Kim Dotcom has accused the US government and Leaseweb, one of the hosting providers of former file-sharing site Megaupload, of deleting millions of personal files "without warning."
#Leaseweb has NOT warned us about deleting #Megaupload servers. They informed us TODAY that servers were deleted on February 1st, 2013.
— Kim Dotcom (@KimDotcom) June 19, 2013
The information stored on the dormant servers – “petabytes of
pictures, backups, personal & business property” – was
what Dotcom called evidence in the case US authorities launched
against him in January 2012. Dotcom is wanted in the US on
criminal charges for facilitating copyright fraud on a massive
scale.
“This is the largest data massacre in the history of the
Internet,” Dotcom wrote on Twitter.
Lawyers representing his former company “have repeatedly asked
Leaseweb not to delete Megaupload servers while court proceedings
are pending in the US,” he added.
Dotcom, who made a fortune from his file-sharing service
Megaupload, is currently under a federal investigation launched
by the US Department of Justice after by police raided his home.
He is currently free on bail in New Zealand, and is wanted in the
US on criminal charges for facilitating copyright fraud on a
massive scale, racketeering and money-laundering, which carries
maximum sentence of 20 years. His extradition trail is set for
August.
US authorities claim Megaupload cost copyright holders upwards of
$500 million in lost revenues because of content illegally
uploaded to its servers. The Department of Justice also believes
Dotcom illegally earned $175 million by selling ads and
subscriptions on the site.
Last January, on the anniversary of his arrest, Dotcom launched a
new file-hosting site dubbed ‘Mega.’
We asked the DOJ to release some of #Megaupload's frozen assets to buy ALL servers. They refused. Now the data stored at #Leaseweb is gone.
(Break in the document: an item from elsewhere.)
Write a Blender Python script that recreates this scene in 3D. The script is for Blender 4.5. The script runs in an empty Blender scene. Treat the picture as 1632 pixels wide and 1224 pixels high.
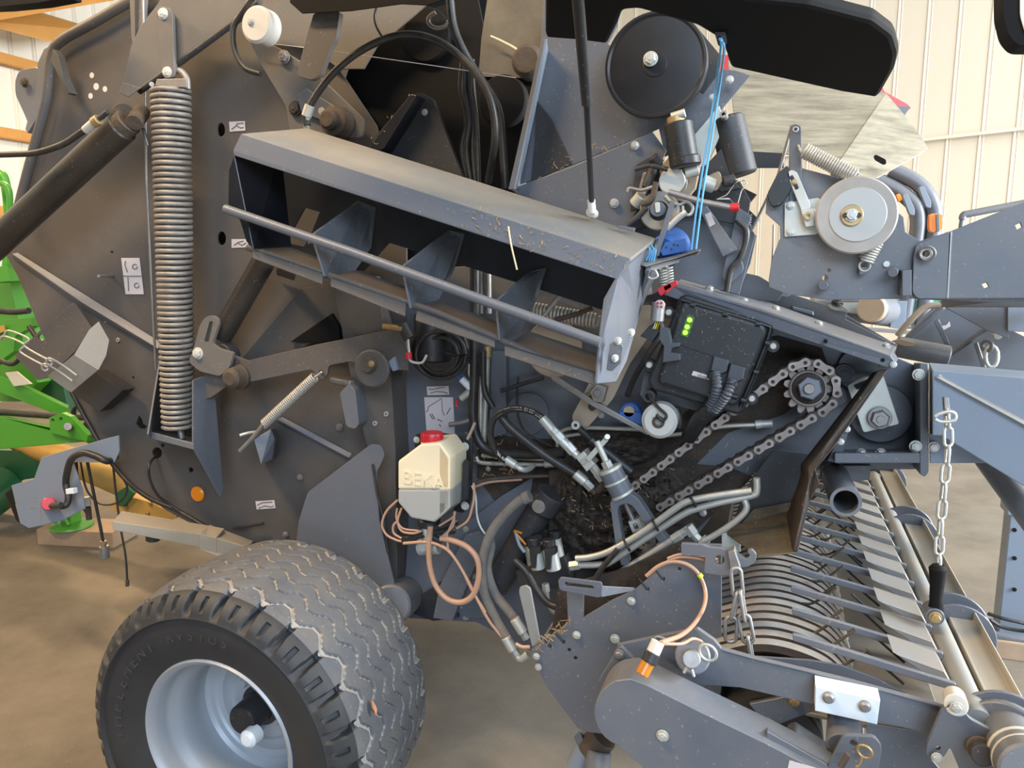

— Kim Dotcom (@KimDotcom) June 19, 2013
“My goal is, within the next five years, I want to encrypt
half of the Internet. Just re-establish a balance between a
person – an individual – and the state,” Dotcom said in an
interview with RT. “Because right
now, we are living very close to this vision of George Orwell and
I think it’s not the right way. It’s the wrong path that the
government is on, thinking that they can spy on everybody.”